Work instructions: Starting at the line with "Build this scene" in it, reproduce each line below through the last one, exactly, and include nothing else.

Records with scene code:
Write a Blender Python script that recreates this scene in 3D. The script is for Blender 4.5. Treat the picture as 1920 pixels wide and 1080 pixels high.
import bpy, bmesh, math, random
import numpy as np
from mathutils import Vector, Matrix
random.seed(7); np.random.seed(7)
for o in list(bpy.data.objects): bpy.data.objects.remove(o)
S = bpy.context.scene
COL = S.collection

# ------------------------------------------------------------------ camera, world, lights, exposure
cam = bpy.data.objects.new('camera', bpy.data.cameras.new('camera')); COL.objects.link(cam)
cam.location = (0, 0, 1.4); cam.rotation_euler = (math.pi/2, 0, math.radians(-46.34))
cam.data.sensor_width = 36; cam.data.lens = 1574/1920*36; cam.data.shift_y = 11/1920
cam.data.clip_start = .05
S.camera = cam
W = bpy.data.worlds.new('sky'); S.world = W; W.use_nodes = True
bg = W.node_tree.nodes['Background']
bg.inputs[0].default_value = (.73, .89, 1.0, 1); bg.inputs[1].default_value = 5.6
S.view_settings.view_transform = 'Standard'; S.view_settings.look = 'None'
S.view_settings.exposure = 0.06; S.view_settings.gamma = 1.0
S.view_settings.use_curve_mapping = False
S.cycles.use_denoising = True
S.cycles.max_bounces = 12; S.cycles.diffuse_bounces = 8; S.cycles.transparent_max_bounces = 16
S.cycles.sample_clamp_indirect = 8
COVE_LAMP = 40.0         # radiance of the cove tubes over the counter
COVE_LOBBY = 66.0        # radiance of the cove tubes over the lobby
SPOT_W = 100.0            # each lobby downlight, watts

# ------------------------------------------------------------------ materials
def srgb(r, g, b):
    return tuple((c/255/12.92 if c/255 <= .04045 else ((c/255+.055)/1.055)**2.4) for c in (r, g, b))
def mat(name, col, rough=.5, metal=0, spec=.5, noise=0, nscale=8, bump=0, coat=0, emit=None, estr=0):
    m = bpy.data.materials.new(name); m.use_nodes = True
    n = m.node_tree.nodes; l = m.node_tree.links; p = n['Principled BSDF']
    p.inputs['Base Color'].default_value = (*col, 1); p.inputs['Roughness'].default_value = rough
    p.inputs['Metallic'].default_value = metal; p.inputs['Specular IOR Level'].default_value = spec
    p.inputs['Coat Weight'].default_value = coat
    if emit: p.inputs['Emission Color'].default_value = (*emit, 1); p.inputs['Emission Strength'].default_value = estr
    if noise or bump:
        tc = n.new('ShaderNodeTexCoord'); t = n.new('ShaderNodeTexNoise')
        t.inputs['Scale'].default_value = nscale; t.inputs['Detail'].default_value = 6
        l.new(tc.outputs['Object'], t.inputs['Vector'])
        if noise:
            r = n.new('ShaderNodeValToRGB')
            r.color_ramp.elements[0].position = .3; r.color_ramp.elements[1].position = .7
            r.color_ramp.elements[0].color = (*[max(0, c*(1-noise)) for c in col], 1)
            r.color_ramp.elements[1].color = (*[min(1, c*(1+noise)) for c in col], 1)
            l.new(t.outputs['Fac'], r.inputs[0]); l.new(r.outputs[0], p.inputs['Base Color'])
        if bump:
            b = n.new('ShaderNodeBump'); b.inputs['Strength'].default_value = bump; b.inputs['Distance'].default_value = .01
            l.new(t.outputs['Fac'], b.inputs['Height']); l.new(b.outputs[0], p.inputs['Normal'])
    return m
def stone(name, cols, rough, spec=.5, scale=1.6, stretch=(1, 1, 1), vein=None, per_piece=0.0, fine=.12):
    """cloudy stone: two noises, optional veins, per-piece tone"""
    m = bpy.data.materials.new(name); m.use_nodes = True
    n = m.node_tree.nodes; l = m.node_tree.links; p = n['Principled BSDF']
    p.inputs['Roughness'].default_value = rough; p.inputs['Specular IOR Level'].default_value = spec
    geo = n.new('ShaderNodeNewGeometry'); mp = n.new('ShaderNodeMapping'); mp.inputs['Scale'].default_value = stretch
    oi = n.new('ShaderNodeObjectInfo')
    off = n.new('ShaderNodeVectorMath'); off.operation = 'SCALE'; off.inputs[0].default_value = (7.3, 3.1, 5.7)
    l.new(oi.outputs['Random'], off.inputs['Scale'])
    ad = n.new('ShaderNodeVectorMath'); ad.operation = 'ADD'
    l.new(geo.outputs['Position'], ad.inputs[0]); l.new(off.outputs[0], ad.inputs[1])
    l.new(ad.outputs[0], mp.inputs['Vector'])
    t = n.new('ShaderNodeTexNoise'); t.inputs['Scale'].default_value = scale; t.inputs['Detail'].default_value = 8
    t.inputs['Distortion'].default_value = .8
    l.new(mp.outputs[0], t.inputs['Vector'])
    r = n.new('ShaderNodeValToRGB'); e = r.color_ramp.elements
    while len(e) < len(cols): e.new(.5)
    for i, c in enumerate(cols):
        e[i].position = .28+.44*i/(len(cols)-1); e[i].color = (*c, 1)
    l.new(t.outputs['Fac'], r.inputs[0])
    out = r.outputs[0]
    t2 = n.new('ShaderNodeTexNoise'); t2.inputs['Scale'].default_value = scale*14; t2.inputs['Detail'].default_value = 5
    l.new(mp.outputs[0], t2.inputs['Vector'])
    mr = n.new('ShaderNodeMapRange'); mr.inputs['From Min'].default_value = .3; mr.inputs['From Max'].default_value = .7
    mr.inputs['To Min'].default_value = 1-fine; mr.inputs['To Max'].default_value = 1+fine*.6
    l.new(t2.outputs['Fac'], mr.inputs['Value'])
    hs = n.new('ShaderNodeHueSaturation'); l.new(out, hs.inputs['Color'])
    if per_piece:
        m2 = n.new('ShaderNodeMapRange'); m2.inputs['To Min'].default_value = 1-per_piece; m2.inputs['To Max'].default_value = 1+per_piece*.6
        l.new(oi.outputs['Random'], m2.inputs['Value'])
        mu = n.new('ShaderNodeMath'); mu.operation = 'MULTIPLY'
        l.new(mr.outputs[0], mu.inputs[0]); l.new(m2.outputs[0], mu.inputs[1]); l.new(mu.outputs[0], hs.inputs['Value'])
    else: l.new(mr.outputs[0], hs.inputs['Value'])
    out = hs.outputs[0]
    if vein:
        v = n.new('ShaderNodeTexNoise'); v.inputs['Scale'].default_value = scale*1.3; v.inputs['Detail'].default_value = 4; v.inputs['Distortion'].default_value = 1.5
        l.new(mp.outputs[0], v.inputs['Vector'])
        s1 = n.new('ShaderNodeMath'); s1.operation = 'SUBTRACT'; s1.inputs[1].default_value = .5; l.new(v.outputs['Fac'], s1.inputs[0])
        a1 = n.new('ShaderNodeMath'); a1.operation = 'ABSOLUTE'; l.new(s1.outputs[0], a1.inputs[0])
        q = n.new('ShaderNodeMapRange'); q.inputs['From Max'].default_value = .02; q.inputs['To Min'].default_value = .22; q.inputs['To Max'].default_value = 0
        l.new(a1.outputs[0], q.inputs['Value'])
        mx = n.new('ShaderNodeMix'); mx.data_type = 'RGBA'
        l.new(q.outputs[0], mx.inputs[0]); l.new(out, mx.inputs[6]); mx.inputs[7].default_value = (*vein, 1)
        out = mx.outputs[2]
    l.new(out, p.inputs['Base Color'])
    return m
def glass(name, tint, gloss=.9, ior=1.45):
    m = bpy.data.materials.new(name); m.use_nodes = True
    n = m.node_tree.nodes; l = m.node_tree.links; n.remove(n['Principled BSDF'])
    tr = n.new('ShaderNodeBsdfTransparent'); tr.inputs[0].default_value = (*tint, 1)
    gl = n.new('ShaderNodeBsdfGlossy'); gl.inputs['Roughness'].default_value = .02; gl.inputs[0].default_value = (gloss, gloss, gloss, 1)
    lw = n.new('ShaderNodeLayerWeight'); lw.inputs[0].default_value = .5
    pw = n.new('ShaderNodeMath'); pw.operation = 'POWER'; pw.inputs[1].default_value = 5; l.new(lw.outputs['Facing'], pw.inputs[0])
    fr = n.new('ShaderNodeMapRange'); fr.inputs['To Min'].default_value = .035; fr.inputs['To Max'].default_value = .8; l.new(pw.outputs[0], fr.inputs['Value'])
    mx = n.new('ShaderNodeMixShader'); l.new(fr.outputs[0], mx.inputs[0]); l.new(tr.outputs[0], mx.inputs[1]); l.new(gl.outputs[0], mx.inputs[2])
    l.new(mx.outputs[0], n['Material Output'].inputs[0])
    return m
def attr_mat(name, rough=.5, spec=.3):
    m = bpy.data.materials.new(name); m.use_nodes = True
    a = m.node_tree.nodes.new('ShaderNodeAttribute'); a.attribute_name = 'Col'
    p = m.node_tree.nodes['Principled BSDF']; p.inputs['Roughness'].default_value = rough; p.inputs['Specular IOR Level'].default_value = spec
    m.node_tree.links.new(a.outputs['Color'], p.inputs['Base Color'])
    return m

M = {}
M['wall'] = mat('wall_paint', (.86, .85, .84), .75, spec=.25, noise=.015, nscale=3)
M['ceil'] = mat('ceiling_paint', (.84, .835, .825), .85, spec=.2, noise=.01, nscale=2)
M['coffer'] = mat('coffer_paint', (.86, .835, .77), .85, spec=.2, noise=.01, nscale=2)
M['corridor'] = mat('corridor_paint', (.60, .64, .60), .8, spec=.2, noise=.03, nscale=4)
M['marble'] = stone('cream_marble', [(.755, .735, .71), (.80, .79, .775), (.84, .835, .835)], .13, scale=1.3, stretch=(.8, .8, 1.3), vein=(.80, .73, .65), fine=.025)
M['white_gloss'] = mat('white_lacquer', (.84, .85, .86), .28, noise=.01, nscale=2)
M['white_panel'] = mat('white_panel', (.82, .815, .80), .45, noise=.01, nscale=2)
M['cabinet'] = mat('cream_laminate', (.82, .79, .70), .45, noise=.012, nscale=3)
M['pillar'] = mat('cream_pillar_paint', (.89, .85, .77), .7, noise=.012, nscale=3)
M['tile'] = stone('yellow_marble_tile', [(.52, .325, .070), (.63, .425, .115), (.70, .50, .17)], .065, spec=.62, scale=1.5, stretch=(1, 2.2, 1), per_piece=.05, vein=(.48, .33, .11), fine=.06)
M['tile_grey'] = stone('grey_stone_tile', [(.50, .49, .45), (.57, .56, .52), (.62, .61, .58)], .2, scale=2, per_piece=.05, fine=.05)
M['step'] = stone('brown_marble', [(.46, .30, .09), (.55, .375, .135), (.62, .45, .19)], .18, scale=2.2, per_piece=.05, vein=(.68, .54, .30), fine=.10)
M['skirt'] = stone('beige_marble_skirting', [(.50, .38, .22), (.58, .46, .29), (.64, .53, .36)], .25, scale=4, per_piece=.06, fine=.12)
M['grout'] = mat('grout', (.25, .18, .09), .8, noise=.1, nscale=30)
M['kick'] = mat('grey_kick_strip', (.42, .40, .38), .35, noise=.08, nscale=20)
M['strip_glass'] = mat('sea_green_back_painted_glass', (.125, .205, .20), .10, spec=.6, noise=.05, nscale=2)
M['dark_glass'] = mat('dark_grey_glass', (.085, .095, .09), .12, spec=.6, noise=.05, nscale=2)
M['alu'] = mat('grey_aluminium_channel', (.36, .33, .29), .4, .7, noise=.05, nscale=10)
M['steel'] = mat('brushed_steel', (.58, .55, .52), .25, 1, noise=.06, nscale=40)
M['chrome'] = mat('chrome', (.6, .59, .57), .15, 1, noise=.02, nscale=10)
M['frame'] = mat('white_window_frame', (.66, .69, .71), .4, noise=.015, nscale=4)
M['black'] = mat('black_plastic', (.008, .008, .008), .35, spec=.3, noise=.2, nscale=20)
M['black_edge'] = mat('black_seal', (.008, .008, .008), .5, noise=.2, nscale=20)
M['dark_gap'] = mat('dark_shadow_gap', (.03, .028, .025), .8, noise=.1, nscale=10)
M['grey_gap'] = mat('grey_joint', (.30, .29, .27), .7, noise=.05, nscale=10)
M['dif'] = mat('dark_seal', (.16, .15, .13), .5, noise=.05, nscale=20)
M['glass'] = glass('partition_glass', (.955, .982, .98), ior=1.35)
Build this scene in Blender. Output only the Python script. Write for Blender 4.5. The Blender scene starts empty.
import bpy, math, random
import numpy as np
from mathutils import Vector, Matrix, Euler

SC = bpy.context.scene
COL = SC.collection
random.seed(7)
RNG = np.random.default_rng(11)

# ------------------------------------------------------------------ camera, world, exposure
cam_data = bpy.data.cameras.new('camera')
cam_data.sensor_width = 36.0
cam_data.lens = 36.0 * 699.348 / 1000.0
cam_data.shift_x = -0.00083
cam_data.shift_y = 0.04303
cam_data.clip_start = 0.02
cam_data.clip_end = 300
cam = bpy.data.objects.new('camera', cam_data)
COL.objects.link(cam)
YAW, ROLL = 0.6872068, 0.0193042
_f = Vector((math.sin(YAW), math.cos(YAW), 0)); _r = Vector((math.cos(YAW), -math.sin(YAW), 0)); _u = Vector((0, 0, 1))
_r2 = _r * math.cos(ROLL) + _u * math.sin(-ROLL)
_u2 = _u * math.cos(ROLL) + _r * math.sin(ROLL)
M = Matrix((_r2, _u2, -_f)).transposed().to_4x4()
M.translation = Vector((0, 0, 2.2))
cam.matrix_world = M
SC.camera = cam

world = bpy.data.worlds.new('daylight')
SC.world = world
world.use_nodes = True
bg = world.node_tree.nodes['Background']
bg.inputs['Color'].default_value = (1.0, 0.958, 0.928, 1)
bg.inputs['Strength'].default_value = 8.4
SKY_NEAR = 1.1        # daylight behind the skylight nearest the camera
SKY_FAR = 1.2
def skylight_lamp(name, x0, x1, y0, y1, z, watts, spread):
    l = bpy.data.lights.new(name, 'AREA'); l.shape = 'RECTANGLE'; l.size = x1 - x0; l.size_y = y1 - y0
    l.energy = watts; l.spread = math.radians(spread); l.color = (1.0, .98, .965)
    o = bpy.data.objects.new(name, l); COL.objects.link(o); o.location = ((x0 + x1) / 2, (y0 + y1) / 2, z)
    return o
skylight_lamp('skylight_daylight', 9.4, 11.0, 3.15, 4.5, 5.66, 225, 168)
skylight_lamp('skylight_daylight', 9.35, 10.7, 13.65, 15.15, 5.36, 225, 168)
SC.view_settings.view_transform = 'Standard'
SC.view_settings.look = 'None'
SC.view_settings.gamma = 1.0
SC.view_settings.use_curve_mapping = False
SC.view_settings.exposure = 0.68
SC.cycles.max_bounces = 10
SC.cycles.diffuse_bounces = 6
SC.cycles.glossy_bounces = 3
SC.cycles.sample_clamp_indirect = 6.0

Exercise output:
Build this scene in Blender. Output only the Python script. Write for Blender 4.5. The Blender scene starts empty.
import bpy, math, random
import numpy as np
from mathutils import Vector, Matrix, Euler

SC = bpy.context.scene
COL = SC.collection
random.seed(7)
RNG = np.random.default_rng(11)

# ------------------------------------------------------------------ camera, world, exposure
cam_data = bpy.data.cameras.new('camera')
cam_data.sensor_width = 36.0
cam_data.lens = 36.0 * 699.348 / 1000.0
cam_data.shift_x = -0.00083
cam_data.shift_y = 0.04303
cam_data.clip_start = 0.02
cam_data.clip_end = 300
cam = bpy.data.objects.new('camera', cam_data)
COL.objects.link(cam)
YAW, ROLL = 0.6872068, 0.0193042
_f = Vector((math.sin(YAW), math.cos(YAW), 0)); _r = Vector((math.cos(YAW), -math.sin(YAW), 0)); _u = Vector((0, 0, 1))
_r2 = _r * math.cos(ROLL) + _u * math.sin(-ROLL)
_u2 = _u * math.cos(ROLL) + _r * math.sin(ROLL)
M = Matrix((_r2, _u2, -_f)).transposed().to_4x4()
M.translation = Vector((0, 0, 2.2))
cam.matrix_world = M
SC.camera = cam

world = bpy.data.worlds.new('daylight')
SC.world = world
world.use_nodes = True
bg = world.node_tree.nodes['Background']
bg.inputs['Color'].default_value = (1.0, 0.958, 0.928, 1)
bg.inputs['Strength'].default_value = 8.4
SKY_NEAR = 1.1        # daylight behind the skylight nearest the camera
SKY_FAR = 1.2
def skylight_lamp(name, x0, x1, y0, y1, z, watts, spread):
    l = bpy.data.lights.new(name, 'AREA'); l.shape = 'RECTANGLE'; l.size = x1 - x0; l.size_y = y1 - y0
    l.energy = watts; l.spread = math.radians(spread); l.color = (1.0, .98, .965)
    o = bpy.data.objects.new(name, l); COL.objects.link(o); o.location = ((x0 + x1) / 2, (y0 + y1) / 2, z)
    return o
skylight_lamp('skylight_daylight', 9.4, 11.0, 3.15, 4.5, 5.66, 225, 168)
skylight_lamp('skylight_daylight', 9.35, 10.7, 13.65, 15.15, 5.36, 225, 168)
SC.view_settings.view_transform = 'Standard'
SC.view_settings.look = 'None'
SC.view_settings.gamma = 1.0
SC.view_settings.use_curve_mapping = False
SC.view_settings.exposure = 0.68
SC.cycles.max_bounces = 10
SC.cycles.diffuse_bounces = 6
SC.cycles.glossy_bounces = 3
SC.cycles.sample_clamp_indirect = 6.0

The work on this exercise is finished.